Problem to work on: Repeat every line of the material, character for character.

■ ■ ■ ■

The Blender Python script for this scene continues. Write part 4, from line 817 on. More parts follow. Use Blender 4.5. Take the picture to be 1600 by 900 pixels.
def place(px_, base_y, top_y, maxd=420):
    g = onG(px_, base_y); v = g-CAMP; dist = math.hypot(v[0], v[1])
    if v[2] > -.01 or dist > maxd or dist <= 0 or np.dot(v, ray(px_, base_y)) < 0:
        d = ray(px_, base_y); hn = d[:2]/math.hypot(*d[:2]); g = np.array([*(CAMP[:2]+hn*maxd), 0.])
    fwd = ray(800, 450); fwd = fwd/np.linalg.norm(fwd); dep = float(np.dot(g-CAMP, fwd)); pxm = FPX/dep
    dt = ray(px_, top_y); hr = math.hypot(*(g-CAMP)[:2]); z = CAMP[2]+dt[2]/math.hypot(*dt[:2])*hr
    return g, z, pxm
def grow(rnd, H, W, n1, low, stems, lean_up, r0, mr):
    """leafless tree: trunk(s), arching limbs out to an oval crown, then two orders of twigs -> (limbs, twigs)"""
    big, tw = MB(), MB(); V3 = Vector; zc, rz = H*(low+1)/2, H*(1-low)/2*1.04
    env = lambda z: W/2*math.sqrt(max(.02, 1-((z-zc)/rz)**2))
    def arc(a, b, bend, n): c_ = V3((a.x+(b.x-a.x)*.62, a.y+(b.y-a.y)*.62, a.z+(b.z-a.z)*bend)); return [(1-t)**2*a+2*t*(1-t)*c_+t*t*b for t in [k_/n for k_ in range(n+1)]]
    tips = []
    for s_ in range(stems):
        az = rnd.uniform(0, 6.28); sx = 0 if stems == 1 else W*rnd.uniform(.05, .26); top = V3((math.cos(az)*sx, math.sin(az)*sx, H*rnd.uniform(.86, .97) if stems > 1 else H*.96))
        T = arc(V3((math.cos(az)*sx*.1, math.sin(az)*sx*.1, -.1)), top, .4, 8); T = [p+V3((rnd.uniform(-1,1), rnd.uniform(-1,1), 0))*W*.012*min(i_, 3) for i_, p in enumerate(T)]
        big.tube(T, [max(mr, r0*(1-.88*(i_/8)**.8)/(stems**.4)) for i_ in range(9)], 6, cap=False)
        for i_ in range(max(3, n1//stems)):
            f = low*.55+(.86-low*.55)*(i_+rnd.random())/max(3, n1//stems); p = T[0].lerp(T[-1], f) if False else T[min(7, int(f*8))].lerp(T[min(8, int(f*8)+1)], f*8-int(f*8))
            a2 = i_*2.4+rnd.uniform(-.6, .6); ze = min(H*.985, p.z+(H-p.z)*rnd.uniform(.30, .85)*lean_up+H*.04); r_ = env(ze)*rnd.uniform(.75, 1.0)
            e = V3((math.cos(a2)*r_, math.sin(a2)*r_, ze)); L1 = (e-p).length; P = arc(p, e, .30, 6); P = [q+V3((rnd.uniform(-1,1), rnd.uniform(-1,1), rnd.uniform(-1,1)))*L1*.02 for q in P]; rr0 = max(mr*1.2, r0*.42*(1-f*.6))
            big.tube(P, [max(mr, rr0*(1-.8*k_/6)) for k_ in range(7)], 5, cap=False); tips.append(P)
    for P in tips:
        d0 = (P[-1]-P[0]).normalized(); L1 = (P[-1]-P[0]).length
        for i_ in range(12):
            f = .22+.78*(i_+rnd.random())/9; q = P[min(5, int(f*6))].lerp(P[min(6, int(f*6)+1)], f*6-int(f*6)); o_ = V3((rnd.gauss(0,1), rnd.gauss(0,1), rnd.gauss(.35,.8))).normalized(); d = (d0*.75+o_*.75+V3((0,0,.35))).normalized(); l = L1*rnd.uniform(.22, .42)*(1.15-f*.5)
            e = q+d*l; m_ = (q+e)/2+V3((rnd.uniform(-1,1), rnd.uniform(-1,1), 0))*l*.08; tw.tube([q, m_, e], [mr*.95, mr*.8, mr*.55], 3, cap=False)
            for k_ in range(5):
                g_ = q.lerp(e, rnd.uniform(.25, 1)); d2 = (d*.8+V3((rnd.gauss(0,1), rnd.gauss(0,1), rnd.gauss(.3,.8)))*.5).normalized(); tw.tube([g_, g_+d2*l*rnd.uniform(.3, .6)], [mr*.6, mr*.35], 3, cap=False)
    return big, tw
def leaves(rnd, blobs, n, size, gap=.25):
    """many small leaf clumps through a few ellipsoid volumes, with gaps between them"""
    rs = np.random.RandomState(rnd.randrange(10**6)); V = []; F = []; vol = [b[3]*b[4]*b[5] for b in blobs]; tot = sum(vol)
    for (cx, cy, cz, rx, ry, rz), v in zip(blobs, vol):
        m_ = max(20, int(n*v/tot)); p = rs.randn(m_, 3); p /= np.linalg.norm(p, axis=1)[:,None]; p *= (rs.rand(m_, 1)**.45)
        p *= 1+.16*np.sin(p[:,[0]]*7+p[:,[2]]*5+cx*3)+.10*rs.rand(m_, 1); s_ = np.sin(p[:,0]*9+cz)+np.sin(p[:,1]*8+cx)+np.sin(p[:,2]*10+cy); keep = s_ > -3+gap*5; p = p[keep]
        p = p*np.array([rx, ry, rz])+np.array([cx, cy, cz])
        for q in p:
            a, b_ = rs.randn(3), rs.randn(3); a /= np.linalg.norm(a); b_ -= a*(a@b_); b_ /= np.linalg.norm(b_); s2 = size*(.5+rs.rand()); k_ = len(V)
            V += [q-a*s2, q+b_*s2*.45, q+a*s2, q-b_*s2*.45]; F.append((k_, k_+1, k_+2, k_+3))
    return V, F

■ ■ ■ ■

Correct output:
The Blender Python script for this scene continues. Write part 4, from line 817 on. More parts follow. Use Blender 4.5. Take the picture to be 1600 by 900 pixels.
def place(px_, base_y, top_y, maxd=420):
    g = onG(px_, base_y); v = g-CAMP; dist = math.hypot(v[0], v[1])
    if v[2] > -.01 or dist > maxd or dist <= 0 or np.dot(v, ray(px_, base_y)) < 0:
        d = ray(px_, base_y); hn = d[:2]/math.hypot(*d[:2]); g = np.array([*(CAMP[:2]+hn*maxd), 0.])
    fwd = ray(800, 450); fwd = fwd/np.linalg.norm(fwd); dep = float(np.dot(g-CAMP, fwd)); pxm = FPX/dep
    dt = ray(px_, top_y); hr = math.hypot(*(g-CAMP)[:2]); z = CAMP[2]+dt[2]/math.hypot(*dt[:2])*hr
    return g, z, pxm
def grow(rnd, H, W, n1, low, stems, lean_up, r0, mr):
    """leafless tree: trunk(s), arching limbs out to an oval crown, then two orders of twigs -> (limbs, twigs)"""
    big, tw = MB(), MB(); V3 = Vector; zc, rz = H*(low+1)/2, H*(1-low)/2*1.04
    env = lambda z: W/2*math.sqrt(max(.02, 1-((z-zc)/rz)**2))
    def arc(a, b, bend, n): c_ = V3((a.x+(b.x-a.x)*.62, a.y+(b.y-a.y)*.62, a.z+(b.z-a.z)*bend)); return [(1-t)**2*a+2*t*(1-t)*c_+t*t*b for t in [k_/n for k_ in range(n+1)]]
    tips = []
    for s_ in range(stems):
        az = rnd.uniform(0, 6.28); sx = 0 if stems == 1 else W*rnd.uniform(.05, .26); top = V3((math.cos(az)*sx, math.sin(az)*sx, H*rnd.uniform(.86, .97) if stems > 1 else H*.96))
        T = arc(V3((math.cos(az)*sx*.1, math.sin(az)*sx*.1, -.1)), top, .4, 8); T = [p+V3((rnd.uniform(-1,1), rnd.uniform(-1,1), 0))*W*.012*min(i_, 3) for i_, p in enumerate(T)]
        big.tube(T, [max(mr, r0*(1-.88*(i_/8)**.8)/(stems**.4)) for i_ in range(9)], 6, cap=False)
        for i_ in range(max(3, n1//stems)):
            f = low*.55+(.86-low*.55)*(i_+rnd.random())/max(3, n1//stems); p = T[0].lerp(T[-1], f) if False else T[min(7, int(f*8))].lerp(T[min(8, int(f*8)+1)], f*8-int(f*8))
            a2 = i_*2.4+rnd.uniform(-.6, .6); ze = min(H*.985, p.z+(H-p.z)*rnd.uniform(.30, .85)*lean_up+H*.04); r_ = env(ze)*rnd.uniform(.75, 1.0)
            e = V3((math.cos(a2)*r_, math.sin(a2)*r_, ze)); L1 = (e-p).length; P = arc(p, e, .30, 6); P = [q+V3((rnd.uniform(-1,1), rnd.uniform(-1,1), rnd.uniform(-1,1)))*L1*.02 for q in P]; rr0 = max(mr*1.2, r0*.42*(1-f*.6))
            big.tube(P, [max(mr, rr0*(1-.8*k_/6)) for k_ in range(7)], 5, cap=False); tips.append(P)
    for P in tips:
        d0 = (P[-1]-P[0]).normalized(); L1 = (P[-1]-P[0]).length
        for i_ in range(12):
            f = .22+.78*(i_+rnd.random())/9; q = P[min(5, int(f*6))].lerp(P[min(6, int(f*6)+1)], f*6-int(f*6)); o_ = V3((rnd.gauss(0,1), rnd.gauss(0,1), rnd.gauss(.35,.8))).normalized(); d = (d0*.75+o_*.75+V3((0,0,.35))).normalized(); l = L1*rnd.uniform(.22, .42)*(1.15-f*.5)
            e = q+d*l; m_ = (q+e)/2+V3((rnd.uniform(-1,1), rnd.uniform(-1,1), 0))*l*.08; tw.tube([q, m_, e], [mr*.95, mr*.8, mr*.55], 3, cap=False)
            for k_ in range(5):
                g_ = q.lerp(e, rnd.uniform(.25, 1)); d2 = (d*.8+V3((rnd.gauss(0,1), rnd.gauss(0,1), rnd.gauss(.3,.8)))*.5).normalized(); tw.tube([g_, g_+d2*l*rnd.uniform(.3, .6)], [mr*.6, mr*.35], 3, cap=False)
    return big, tw
def leaves(rnd, blobs, n, size, gap=.25):
    """many small leaf clumps through a few ellipsoid volumes, with gaps between them"""
    rs = np.random.RandomState(rnd.randrange(10**6)); V = []; F = []; vol = [b[3]*b[4]*b[5] for b in blobs]; tot = sum(vol)
    for (cx, cy, cz, rx, ry, rz), v in zip(blobs, vol):
        m_ = max(20, int(n*v/tot)); p = rs.randn(m_, 3); p /= np.linalg.norm(p, axis=1)[:,None]; p *= (rs.rand(m_, 1)**.45)
        p *= 1+.16*np.sin(p[:,[0]]*7+p[:,[2]]*5+cx*3)+.10*rs.rand(m_, 1); s_ = np.sin(p[:,0]*9+cz)+np.sin(p[:,1]*8+cx)+np.sin(p[:,2]*10+cy); keep = s_ > -3+gap*5; p = p[keep]
        p = p*np.array([rx, ry, rz])+np.array([cx, cy, cz])
        for q in p:
            a, b_ = rs.randn(3), rs.randn(3); a /= np.linalg.norm(a); b_ -= a*(a@b_); b_ /= np.linalg.norm(b_); s2 = size*(.5+rs.rand()); k_ = len(V)
            V += [q-a*s2, q+b_*s2*.45, q+a*s2, q-b_*s2*.45]; F.append((k_, k_+1, k_+2, k_+3))
    return V, F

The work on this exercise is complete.